=== Problem requirements ===
Can the data below be set down again exactly, line for line?

=== Raw data ===
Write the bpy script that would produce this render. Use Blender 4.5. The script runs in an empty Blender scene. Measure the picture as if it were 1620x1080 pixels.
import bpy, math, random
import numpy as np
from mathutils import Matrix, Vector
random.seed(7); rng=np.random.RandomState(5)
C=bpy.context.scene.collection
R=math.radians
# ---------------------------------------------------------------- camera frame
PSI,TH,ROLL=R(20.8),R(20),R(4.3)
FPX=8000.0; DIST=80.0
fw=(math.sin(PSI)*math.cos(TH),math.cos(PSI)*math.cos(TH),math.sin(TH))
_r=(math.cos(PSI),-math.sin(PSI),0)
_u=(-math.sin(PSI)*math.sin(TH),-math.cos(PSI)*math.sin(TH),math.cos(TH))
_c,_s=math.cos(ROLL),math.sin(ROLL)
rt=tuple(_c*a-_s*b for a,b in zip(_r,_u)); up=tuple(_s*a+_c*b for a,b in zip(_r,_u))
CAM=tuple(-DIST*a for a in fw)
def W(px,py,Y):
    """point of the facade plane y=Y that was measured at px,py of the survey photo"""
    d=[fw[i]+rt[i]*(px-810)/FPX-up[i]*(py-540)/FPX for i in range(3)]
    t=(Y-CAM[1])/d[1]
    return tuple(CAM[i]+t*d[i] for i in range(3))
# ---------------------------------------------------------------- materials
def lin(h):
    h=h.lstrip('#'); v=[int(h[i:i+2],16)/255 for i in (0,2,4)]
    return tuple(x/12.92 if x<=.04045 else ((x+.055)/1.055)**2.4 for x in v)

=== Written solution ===
Write the bpy script that would produce this render. Use Blender 4.5. The script runs in an empty Blender scene. Measure the picture as if it were 1620x1080 pixels.
import bpy, math, random
import numpy as np
from mathutils import Matrix, Vector
random.seed(7); rng=np.random.RandomState(5)
C=bpy.context.scene.collection
R=math.radians
# ---------------------------------------------------------------- camera frame
PSI,TH,ROLL=R(20.8),R(20),R(4.3)
FPX=8000.0; DIST=80.0
fw=(math.sin(PSI)*math.cos(TH),math.cos(PSI)*math.cos(TH),math.sin(TH))
_r=(math.cos(PSI),-math.sin(PSI),0)
_u=(-math.sin(PSI)*math.sin(TH),-math.cos(PSI)*math.sin(TH),math.cos(TH))
_c,_s=math.cos(ROLL),math.sin(ROLL)
rt=tuple(_c*a-_s*b for a,b in zip(_r,_u)); up=tuple(_s*a+_c*b for a,b in zip(_r,_u))
CAM=tuple(-DIST*a for a in fw)
def W(px,py,Y):
    """point of the facade plane y=Y that was measured at px,py of the survey photo"""
    d=[fw[i]+rt[i]*(px-810)/FPX-up[i]*(py-540)/FPX for i in range(3)]
    t=(Y-CAM[1])/d[1]
    return tuple(CAM[i]+t*d[i] for i in range(3))
# ---------------------------------------------------------------- materials
def lin(h):
    h=h.lstrip('#'); v=[int(h[i:i+2],16)/255 for i in (0,2,4)]
    return tuple(x/12.92 if x<=.04045 else ((x+.055)/1.055)**2.4 for x in v)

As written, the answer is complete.